Scene script records:
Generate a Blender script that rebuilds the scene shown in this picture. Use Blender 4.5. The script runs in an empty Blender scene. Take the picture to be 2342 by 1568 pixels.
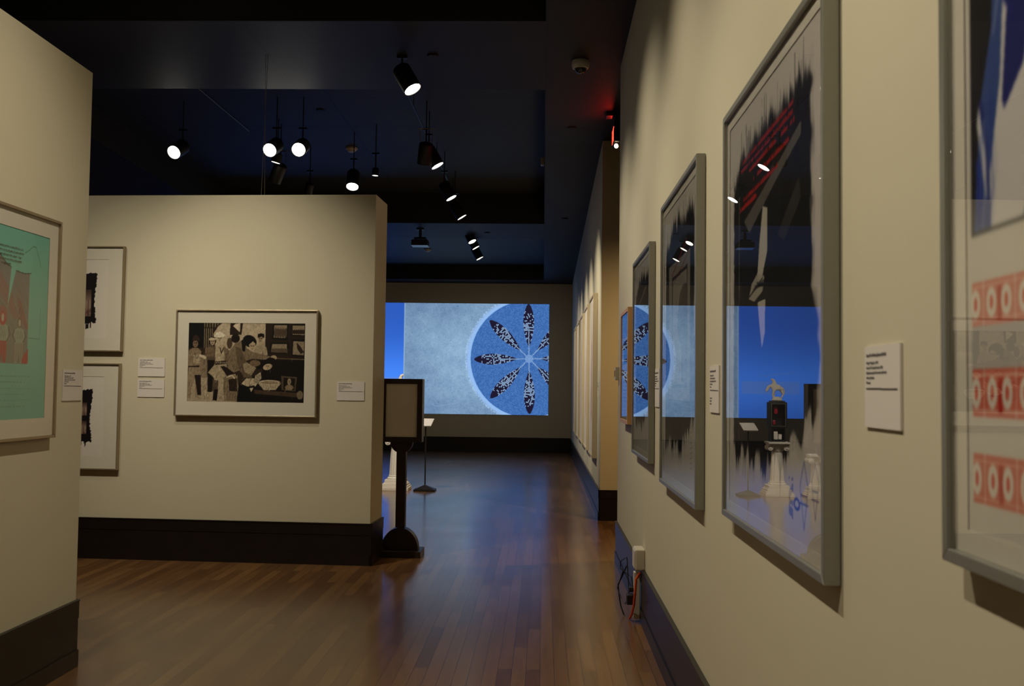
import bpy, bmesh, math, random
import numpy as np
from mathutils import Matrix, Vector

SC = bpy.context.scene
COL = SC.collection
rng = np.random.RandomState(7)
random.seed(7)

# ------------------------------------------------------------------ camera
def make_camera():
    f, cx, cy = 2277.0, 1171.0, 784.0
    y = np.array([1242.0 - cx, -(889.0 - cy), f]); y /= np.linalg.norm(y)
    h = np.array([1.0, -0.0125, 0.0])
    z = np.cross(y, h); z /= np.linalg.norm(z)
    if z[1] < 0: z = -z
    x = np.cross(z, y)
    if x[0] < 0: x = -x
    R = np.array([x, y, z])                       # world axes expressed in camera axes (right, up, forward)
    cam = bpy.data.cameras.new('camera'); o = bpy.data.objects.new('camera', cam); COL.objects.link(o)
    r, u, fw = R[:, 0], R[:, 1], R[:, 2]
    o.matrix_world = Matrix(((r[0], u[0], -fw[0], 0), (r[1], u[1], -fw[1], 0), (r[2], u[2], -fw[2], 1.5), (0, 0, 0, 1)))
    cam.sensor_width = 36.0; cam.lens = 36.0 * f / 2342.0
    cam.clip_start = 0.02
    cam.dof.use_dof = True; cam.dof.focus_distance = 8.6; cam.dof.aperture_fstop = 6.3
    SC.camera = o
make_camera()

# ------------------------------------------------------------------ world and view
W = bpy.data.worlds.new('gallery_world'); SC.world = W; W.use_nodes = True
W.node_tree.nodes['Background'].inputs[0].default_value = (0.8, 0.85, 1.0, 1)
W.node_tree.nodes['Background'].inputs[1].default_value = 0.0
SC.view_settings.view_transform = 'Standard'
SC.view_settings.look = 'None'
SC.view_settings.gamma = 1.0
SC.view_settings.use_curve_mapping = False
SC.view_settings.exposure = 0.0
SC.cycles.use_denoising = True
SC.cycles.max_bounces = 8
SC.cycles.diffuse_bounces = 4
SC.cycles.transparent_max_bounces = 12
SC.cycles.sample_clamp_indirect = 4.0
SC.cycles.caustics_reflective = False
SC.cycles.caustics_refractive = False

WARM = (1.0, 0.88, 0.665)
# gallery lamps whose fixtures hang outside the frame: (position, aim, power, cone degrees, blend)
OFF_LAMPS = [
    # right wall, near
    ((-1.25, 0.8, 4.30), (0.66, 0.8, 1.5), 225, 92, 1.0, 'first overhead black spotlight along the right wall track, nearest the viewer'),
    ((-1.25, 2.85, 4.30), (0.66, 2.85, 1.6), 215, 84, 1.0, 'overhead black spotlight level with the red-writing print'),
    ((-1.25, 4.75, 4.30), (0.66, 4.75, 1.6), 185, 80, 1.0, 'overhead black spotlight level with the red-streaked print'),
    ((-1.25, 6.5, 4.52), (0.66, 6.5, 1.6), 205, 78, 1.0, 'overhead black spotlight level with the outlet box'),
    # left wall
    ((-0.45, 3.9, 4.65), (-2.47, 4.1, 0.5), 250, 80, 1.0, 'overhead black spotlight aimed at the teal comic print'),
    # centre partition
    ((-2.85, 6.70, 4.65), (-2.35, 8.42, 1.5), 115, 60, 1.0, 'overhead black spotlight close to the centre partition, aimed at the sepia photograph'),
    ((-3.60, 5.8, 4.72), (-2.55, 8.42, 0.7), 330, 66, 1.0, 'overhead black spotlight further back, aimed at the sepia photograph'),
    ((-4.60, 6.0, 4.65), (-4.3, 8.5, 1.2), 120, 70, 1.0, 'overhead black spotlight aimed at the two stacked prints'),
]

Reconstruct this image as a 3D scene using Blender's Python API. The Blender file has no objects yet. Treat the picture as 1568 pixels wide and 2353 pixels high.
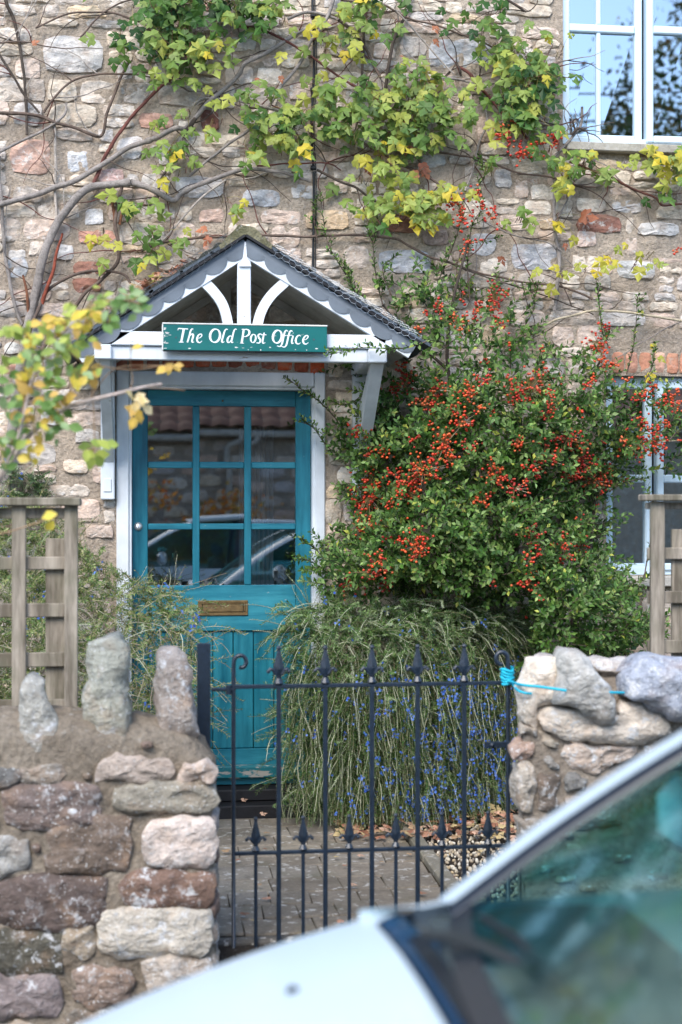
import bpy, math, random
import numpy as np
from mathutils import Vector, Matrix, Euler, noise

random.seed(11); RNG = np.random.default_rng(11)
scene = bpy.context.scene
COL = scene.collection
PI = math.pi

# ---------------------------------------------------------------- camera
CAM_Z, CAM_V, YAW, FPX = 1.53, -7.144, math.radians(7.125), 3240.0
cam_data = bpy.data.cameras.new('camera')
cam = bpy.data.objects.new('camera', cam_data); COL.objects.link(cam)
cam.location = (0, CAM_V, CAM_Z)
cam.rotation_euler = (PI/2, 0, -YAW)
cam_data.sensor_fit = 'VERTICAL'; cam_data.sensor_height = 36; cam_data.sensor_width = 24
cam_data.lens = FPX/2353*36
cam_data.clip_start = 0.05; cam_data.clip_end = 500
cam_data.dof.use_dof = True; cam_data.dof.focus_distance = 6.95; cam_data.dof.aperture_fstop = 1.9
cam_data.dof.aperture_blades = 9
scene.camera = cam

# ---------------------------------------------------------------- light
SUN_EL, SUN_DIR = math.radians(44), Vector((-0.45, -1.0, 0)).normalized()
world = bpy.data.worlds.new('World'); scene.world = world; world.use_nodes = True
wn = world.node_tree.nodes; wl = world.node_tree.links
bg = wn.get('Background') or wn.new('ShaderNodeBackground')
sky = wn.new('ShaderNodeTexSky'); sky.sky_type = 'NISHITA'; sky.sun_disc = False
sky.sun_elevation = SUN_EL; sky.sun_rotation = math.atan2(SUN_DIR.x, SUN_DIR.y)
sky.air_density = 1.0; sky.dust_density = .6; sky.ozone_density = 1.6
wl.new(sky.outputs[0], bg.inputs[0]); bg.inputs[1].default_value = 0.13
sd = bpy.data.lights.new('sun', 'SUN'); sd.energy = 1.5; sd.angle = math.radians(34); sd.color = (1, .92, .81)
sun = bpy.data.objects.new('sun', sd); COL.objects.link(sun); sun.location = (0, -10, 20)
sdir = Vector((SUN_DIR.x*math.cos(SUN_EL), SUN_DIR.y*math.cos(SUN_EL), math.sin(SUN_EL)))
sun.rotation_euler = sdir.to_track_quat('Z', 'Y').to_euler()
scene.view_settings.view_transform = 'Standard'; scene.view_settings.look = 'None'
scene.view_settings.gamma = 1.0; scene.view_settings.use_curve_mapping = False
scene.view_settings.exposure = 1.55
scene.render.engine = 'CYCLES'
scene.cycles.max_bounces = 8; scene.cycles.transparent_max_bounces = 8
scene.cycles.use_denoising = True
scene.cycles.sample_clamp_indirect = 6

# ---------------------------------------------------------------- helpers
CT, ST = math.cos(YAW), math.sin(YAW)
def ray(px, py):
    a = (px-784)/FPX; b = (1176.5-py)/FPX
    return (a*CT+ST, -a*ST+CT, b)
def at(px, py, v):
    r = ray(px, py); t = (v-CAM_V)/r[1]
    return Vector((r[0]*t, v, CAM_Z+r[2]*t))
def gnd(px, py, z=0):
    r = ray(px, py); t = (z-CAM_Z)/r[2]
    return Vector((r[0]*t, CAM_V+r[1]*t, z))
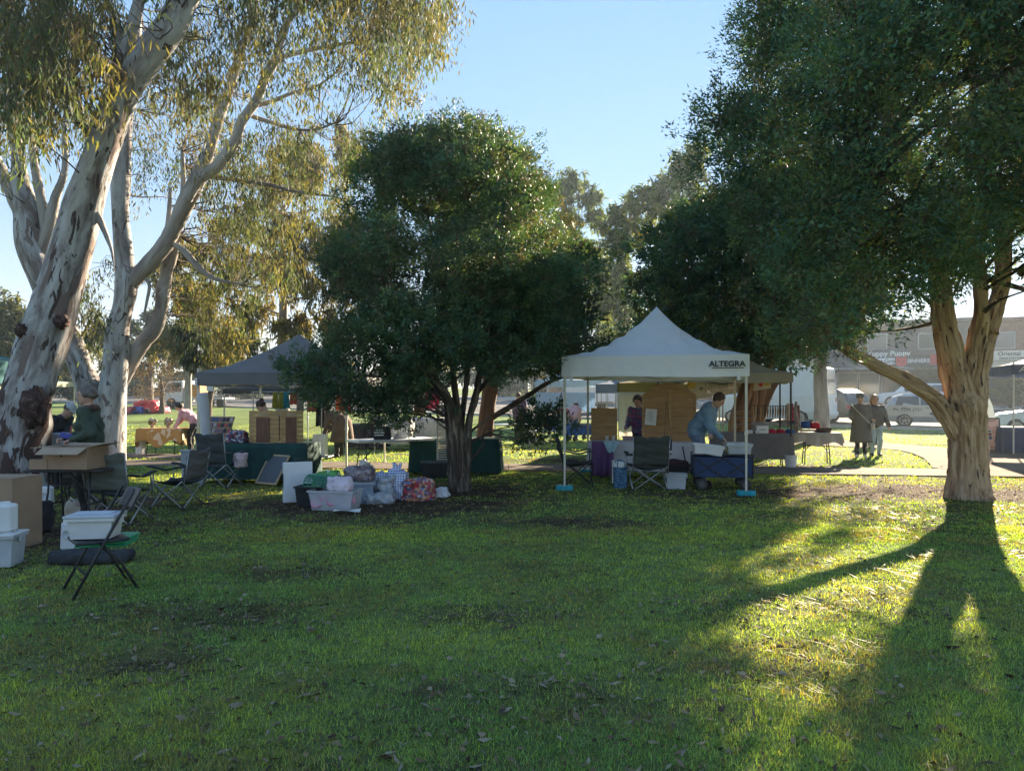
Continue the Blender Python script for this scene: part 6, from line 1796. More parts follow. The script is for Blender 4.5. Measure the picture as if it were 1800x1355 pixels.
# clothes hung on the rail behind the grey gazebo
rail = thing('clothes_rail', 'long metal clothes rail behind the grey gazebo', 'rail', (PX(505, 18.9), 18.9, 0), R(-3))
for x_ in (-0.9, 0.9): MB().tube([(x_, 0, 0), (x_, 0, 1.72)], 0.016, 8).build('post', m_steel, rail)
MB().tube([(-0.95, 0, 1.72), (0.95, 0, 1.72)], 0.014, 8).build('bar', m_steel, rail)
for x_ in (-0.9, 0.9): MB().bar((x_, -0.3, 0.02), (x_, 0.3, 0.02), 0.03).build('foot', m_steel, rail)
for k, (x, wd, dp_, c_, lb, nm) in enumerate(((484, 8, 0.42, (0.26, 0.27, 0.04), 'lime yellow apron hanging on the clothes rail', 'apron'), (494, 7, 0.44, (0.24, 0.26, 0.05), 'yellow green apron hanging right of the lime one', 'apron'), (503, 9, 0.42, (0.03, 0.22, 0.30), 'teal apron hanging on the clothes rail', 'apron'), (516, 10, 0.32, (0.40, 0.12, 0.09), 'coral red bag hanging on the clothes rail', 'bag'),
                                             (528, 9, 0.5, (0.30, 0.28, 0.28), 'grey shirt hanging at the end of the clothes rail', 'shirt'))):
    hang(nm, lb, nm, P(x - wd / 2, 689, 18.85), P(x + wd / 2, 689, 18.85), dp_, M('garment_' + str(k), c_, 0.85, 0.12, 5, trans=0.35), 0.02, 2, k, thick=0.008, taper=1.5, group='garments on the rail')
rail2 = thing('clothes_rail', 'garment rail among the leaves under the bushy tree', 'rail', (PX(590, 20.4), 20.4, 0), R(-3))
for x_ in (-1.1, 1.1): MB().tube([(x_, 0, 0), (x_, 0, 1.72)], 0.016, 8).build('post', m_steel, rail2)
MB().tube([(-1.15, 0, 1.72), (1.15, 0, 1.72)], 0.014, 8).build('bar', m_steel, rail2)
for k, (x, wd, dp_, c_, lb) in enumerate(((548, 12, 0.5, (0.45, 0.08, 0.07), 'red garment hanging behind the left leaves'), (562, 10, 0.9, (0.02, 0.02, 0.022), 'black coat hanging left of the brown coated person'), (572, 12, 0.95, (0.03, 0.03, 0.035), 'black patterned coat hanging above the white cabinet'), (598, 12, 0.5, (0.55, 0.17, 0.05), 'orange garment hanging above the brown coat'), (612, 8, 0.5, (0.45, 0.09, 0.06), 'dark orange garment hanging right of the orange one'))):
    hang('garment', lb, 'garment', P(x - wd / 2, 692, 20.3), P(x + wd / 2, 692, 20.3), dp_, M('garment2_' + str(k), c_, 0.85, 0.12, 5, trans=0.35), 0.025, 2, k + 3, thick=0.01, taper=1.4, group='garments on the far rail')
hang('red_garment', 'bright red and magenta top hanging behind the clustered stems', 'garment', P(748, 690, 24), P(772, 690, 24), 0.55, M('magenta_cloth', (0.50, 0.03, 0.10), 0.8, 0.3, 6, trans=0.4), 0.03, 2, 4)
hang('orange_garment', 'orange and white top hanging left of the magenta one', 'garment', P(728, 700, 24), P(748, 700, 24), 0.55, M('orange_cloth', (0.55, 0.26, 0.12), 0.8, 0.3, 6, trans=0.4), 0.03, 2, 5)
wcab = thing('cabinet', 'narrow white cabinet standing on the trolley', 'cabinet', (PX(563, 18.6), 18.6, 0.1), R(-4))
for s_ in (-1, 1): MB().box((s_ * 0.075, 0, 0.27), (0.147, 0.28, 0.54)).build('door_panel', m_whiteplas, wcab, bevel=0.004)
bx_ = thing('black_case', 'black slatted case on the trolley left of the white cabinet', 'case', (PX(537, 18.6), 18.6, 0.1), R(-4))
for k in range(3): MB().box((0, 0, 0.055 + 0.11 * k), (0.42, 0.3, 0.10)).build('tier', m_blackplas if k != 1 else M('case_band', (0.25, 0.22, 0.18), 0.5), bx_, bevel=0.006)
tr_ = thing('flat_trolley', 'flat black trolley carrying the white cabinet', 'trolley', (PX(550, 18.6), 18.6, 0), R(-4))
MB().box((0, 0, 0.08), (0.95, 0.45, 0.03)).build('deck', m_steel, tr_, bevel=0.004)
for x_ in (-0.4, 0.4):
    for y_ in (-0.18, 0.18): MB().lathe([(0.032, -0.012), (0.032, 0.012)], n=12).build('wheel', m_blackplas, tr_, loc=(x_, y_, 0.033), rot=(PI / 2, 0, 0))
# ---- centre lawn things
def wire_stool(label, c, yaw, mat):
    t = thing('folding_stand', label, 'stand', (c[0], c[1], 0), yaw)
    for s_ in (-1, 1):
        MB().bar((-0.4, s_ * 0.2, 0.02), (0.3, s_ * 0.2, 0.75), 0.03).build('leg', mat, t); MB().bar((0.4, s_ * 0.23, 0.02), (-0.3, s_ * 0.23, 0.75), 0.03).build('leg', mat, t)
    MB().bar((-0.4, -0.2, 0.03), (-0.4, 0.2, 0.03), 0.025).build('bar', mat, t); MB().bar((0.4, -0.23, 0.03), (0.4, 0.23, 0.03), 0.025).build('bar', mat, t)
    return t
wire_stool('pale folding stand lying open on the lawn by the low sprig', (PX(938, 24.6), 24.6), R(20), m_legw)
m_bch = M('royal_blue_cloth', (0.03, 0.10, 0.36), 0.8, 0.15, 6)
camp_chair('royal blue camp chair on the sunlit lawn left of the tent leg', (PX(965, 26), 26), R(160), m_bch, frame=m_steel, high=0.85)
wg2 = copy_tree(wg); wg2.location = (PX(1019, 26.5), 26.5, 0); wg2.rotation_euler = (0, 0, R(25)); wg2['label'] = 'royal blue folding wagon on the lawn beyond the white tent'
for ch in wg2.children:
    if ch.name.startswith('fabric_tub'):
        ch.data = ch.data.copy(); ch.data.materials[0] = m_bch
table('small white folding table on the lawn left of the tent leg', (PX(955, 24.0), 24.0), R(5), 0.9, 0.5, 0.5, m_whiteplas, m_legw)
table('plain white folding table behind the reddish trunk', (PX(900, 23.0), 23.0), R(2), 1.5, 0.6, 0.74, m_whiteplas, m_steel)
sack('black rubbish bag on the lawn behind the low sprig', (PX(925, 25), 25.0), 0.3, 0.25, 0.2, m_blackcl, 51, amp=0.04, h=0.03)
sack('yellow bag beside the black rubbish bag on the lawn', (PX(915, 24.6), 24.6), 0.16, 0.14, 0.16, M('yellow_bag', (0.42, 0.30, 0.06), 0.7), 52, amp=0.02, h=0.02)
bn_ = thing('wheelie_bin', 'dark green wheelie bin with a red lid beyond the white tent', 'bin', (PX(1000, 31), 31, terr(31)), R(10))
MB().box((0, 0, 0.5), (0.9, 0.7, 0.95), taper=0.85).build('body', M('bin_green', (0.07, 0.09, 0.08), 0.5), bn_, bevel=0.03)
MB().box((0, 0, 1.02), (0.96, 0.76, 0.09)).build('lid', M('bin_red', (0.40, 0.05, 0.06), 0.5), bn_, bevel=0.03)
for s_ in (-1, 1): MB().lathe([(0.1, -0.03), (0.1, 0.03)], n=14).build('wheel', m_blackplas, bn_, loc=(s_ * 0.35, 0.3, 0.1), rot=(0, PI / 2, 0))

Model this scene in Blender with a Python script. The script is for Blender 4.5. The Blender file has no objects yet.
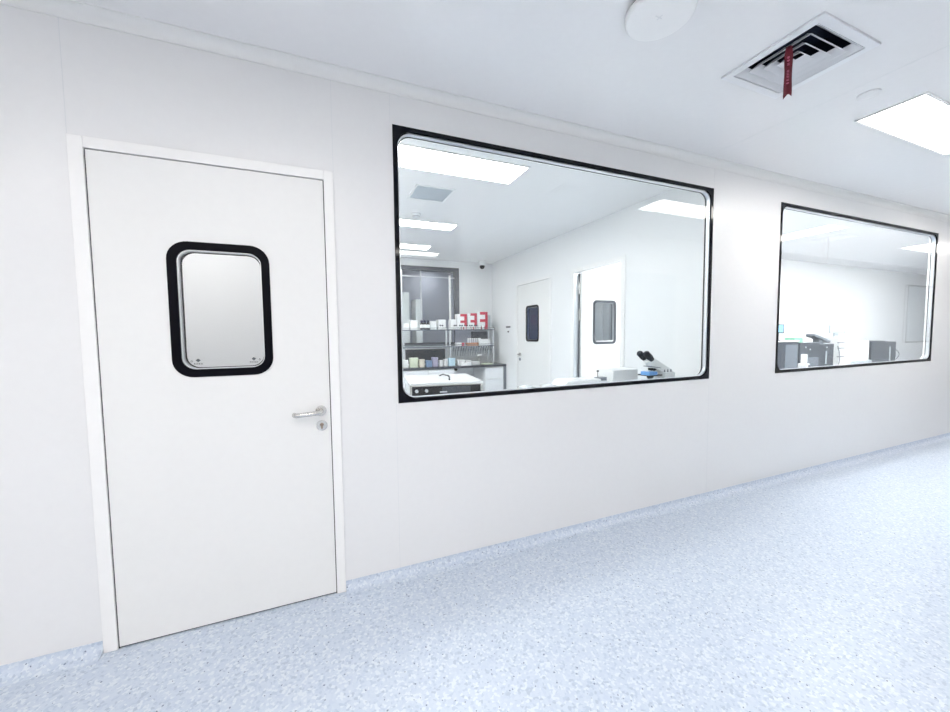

» **WHAT THE TASK REQUIRES**: From the records above, extract the lines from the one holding "Reconstruct this image" through the one holding "scene.camera = cam", word for word; omit the pictures.

» **ANSWER TO THIS TASK**:
Reconstruct this image as a 3D scene using Blender's Python API. The Blender file has no objects yet. Treat the picture as 1568 pixels wide and 2353 pixels high.
import bpy, math, random
import numpy as np
from mathutils import Vector, Matrix, Euler, noise

random.seed(11); RNG = np.random.default_rng(11)
scene = bpy.context.scene
COL = scene.collection
PI = math.pi

# ---------------------------------------------------------------- camera
CAM_Z, CAM_V, YAW, FPX = 1.53, -7.144, math.radians(7.125), 3240.0
cam_data = bpy.data.cameras.new('camera')
cam = bpy.data.objects.new('camera', cam_data); COL.objects.link(cam)
cam.location = (0, CAM_V, CAM_Z)
cam.rotation_euler = (PI/2, 0, -YAW)
cam_data.sensor_fit = 'VERTICAL'; cam_data.sensor_height = 36; cam_data.sensor_width = 24
cam_data.lens = FPX/2353*36
cam_data.clip_start = 0.05; cam_data.clip_end = 500
cam_data.dof.use_dof = True; cam_data.dof.focus_distance = 6.95; cam_data.dof.aperture_fstop = 1.9
cam_data.dof.aperture_blades = 9
scene.camera = cam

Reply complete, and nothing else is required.